Under the name of oil of lemon grass there is imported from Ceylon and other parts of the East an oil much used in perfumery. The source of this oil is according to some authorities andropogon schaenanthus, and according to others A. citratum. A very similar oil is imported from the same localities as the oil of citronelle; it is said by some that these oils differ only in name, and by others that they are distinct and furnished by different species of andropogon. Andropogon is a large genus among grasses, nearly 500 species being enumerated; our native representatives of the genus, known as beard grass, have nothing remarkable about them, but several of the tropical species possess decided aromatic properties in their leaves or roots.
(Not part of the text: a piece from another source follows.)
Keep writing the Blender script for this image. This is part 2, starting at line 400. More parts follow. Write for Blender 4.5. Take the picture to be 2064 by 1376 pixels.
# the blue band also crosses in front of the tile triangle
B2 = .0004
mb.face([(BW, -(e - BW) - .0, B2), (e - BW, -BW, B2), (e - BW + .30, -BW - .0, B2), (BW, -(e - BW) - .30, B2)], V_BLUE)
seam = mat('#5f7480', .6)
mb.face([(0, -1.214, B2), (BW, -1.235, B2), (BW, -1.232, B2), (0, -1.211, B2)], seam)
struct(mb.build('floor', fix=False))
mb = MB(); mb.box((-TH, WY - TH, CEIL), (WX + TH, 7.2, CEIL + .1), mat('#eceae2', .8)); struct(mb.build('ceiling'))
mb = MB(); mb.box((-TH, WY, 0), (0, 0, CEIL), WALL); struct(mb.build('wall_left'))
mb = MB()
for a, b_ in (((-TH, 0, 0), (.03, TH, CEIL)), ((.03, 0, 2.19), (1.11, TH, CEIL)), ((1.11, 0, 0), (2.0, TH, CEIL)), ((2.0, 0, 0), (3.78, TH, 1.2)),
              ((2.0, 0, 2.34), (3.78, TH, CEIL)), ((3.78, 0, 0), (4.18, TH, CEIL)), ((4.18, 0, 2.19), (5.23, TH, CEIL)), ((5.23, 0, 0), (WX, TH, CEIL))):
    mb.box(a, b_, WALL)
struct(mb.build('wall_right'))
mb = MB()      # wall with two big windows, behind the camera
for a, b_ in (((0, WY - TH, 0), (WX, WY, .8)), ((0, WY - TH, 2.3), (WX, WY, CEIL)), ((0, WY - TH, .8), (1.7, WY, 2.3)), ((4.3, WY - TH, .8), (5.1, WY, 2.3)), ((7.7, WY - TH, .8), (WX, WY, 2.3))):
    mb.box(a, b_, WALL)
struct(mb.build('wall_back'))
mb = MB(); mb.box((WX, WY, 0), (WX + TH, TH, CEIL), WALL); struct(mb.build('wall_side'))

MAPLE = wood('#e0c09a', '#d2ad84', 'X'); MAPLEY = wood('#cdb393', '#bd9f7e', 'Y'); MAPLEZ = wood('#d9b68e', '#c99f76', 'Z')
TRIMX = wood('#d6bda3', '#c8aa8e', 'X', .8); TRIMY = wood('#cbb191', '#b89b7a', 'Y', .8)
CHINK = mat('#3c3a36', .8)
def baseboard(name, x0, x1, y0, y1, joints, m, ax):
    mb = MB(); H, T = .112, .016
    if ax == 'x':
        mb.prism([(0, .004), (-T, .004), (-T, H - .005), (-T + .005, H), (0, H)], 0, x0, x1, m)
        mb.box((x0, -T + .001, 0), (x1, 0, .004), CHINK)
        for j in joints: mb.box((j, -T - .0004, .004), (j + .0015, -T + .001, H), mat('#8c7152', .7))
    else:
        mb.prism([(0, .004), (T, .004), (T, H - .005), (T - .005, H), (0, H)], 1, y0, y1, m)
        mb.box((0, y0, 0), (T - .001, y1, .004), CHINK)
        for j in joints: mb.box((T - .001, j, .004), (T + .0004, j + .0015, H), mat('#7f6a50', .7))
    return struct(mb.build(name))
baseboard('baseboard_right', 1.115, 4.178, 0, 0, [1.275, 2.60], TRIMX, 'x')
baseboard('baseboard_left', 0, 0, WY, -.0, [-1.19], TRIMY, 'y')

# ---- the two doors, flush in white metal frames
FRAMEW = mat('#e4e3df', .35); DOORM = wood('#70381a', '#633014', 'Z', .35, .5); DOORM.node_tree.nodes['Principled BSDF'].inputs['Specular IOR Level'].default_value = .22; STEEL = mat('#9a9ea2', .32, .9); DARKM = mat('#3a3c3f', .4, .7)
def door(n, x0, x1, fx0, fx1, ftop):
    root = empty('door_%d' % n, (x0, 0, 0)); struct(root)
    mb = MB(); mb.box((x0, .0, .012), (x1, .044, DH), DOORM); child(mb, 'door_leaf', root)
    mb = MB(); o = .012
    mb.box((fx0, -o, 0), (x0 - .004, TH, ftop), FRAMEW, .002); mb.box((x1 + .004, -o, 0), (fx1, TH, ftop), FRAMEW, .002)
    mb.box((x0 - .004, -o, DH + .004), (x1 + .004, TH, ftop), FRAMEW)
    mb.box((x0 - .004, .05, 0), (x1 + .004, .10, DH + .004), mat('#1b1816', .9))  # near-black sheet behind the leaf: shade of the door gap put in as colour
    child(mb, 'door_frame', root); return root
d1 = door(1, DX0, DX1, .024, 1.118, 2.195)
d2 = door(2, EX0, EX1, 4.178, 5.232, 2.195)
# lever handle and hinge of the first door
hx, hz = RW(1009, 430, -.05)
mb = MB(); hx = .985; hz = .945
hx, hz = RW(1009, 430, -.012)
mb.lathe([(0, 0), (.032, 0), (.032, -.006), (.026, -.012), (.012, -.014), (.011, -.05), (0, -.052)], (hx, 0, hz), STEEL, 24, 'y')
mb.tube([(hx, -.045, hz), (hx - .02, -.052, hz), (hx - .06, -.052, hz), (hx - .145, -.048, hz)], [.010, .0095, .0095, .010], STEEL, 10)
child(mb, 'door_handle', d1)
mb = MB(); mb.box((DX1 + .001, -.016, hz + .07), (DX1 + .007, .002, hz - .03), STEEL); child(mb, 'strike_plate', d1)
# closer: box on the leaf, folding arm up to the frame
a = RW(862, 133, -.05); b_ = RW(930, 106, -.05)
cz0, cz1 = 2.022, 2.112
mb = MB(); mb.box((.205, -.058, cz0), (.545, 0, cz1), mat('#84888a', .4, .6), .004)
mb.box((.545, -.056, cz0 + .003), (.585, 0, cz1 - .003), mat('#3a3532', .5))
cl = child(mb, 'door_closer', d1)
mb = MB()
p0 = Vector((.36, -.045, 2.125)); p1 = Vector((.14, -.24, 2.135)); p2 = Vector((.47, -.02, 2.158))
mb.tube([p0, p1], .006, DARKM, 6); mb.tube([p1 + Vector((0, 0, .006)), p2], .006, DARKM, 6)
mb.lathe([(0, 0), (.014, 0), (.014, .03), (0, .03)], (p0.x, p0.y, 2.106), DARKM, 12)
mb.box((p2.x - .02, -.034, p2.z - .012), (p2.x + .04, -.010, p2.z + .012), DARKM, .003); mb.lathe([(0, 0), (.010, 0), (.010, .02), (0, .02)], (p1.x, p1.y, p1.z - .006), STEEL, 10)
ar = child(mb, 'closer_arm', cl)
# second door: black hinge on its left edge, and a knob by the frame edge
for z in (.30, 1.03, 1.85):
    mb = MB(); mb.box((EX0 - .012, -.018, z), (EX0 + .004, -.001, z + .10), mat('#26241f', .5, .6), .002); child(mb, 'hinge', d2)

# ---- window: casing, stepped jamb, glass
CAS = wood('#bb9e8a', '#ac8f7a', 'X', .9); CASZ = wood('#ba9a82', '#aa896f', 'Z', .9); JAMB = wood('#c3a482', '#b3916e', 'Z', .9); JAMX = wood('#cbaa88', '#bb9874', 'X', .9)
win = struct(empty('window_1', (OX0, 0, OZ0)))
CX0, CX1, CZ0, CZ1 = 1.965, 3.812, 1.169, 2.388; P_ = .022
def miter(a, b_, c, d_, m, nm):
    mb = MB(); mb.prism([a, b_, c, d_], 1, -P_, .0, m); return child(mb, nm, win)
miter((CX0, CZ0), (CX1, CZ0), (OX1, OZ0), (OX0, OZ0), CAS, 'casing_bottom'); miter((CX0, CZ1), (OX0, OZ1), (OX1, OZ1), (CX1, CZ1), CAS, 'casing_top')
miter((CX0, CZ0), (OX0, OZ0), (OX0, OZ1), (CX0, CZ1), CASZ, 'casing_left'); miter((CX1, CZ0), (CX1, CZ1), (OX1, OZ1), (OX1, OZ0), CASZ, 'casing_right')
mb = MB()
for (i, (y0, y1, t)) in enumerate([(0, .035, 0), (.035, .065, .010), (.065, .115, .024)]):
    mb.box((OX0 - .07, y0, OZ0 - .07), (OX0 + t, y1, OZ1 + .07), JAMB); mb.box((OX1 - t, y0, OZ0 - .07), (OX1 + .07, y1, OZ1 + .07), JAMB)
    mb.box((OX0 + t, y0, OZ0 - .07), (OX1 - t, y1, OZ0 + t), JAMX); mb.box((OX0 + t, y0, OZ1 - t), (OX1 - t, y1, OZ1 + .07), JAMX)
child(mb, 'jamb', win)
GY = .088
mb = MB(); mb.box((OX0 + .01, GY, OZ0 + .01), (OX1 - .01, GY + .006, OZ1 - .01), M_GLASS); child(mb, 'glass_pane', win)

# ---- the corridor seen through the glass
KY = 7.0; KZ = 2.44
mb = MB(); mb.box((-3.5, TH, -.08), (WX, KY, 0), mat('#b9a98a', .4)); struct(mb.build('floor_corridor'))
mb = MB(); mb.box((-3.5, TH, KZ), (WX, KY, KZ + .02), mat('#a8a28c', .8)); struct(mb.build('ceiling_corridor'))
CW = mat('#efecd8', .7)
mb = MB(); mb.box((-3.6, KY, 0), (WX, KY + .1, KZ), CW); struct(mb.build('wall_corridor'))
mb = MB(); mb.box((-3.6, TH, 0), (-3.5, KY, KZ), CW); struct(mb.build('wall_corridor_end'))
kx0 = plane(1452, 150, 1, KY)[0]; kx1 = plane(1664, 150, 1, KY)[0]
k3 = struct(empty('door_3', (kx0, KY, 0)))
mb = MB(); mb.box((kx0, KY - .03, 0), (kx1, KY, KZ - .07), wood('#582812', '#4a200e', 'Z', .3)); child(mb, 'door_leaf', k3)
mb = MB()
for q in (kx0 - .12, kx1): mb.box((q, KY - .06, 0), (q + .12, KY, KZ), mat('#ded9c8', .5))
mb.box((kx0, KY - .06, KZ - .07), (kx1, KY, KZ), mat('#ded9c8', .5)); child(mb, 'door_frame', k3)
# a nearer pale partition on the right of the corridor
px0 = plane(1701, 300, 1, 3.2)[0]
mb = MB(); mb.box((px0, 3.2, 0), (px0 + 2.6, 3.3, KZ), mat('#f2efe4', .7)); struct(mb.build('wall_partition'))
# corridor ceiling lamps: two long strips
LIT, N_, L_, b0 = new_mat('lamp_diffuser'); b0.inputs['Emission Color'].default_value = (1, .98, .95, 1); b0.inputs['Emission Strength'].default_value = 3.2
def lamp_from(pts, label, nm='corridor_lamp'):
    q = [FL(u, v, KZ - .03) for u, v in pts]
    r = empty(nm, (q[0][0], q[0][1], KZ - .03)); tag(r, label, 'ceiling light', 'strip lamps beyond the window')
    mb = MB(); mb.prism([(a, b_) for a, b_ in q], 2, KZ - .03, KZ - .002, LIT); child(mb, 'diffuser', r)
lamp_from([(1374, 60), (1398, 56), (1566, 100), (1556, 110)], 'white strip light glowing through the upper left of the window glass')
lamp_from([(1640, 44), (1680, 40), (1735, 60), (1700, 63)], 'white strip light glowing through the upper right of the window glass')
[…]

In India the roots of one species are woven into mats, which at the same time exclude the sun from apartments and give an agreeable perfume to the air as it passes through them. The plant known in our greenhouses as lemon grass is A. schamanthus; it has leaves which in appearance are not distinguishable from those of any other coarse grass, but when bruised they give off a most agreeable odor, almost precisely like that of the well known sweet-scented or lemon verbena (Lippia [Aloysia] citriodora). The oil of lemon grass is used to make the perfume known as extract of verbena, and it is used in combination in other favorite perfumes, including the finer kinds of cologne water.

Another species, A. calamus-aromaticus, furnishes an oil with a strong rose scent; the roots of another are known to perfumers as vetiver; and the pungent roots of another are called ginger grass.